El Gran Cañón se pinta de rayas como las tribus de indios americanos que todavía quedan por estas zonas. Es un dios tribal en forma de masa de tierra que se abre como desgarrada dejando a la vista todas sus capas, todos sus colores, toda la paleta de los cálidos que se difumina entre amarillos y rojos. Estratos de caliza, arenisca y arcilla que parecen arder cuando se pone el sol.
Mires donde mires, árboles, piedra, ramas, grietas, roca, cielo, tierra... organizado como si de una estructura cristalina se tratara.
El río Colorado, ahora tímido a su paso por esta garganta gigantesca, ha ido erosionando y excavando el terreno mientras que la meseta se ha ido elevando. Así, a lo largo de millones de años, ha terminado de pintar este óleo que firma como anónimo pero cuya autoría no puede negar. Una vez más, dudo de mi ateísmo porque esto me parece obra de los dioses.

Vimos el cañón desde su lado Sur, y luego fuimos conduciendo por la escarpada carretera que lo bordea hacia el este, hasta llegar a "desert view", donde, como su propio nombre indica, se puede ver todo el desierto.
Sólo que este desierto es un tanto especial, algo postinero, y por eso se llama "el desierto pintado". Los estratos en las montañas han creado ese efecto que hace que parezca que alguien las ha delineado.
Kilómetros y kilómetros de montañas con faldas a rayas que hacen del paisaje un recorrido sin igual hasta el estado de Utah, donde teníamos reservado el más pintoresco de los moteles de carretera para pasar la última noche de la expedición. 

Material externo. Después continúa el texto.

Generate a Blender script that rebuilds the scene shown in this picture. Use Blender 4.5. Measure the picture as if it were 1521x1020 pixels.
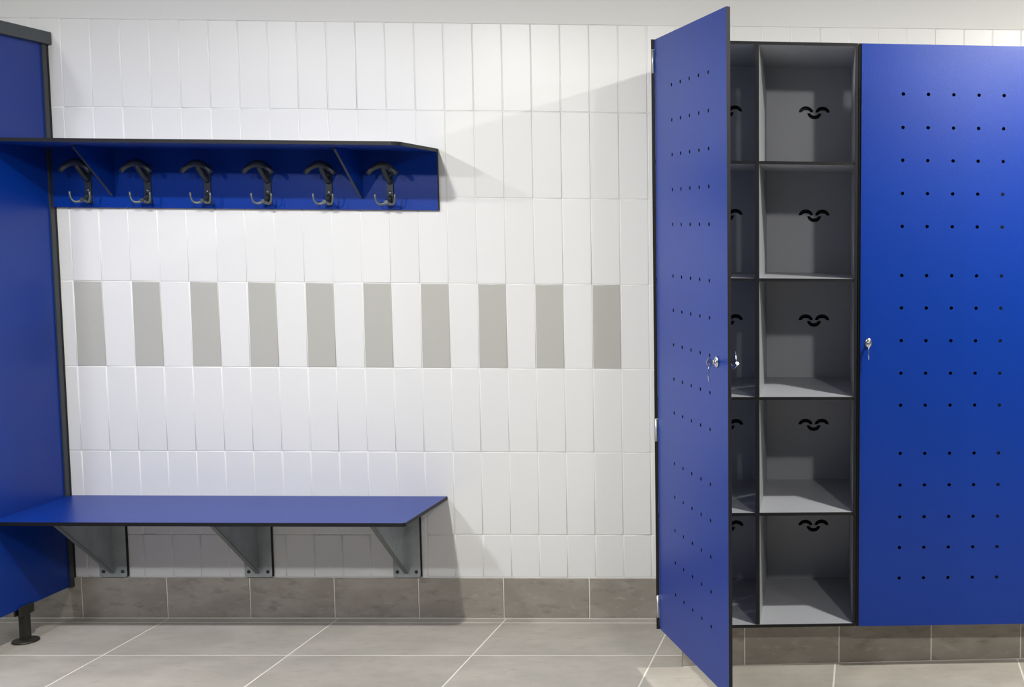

Nos recibió la dueña con su sombrero de vaquera y sus botas de chúpame la punta. Cada habitación decorada en base a un tema, cada cual más rocambolesco... Y lo mejor, la caravana metálica que hace las veces de restaurante y donde sirven unas hamburguesas que saben a gloria bendita. Y para desayunar, huevos rancheros y frutas recogidas del paraíso. 
Todo sabe bueno en esta tierra, porque sabe a paz y a naturaleza.
El último día visitamos el Zion national park, que es también un cañón impresionante, pero claro, el hermano pequeño del otro... Y vuelta a las Vegas en nuestra caravana de los sueños donde he pasado algunos de los días más felices de mi vida. ¡Qué bien saben los viajes en familia!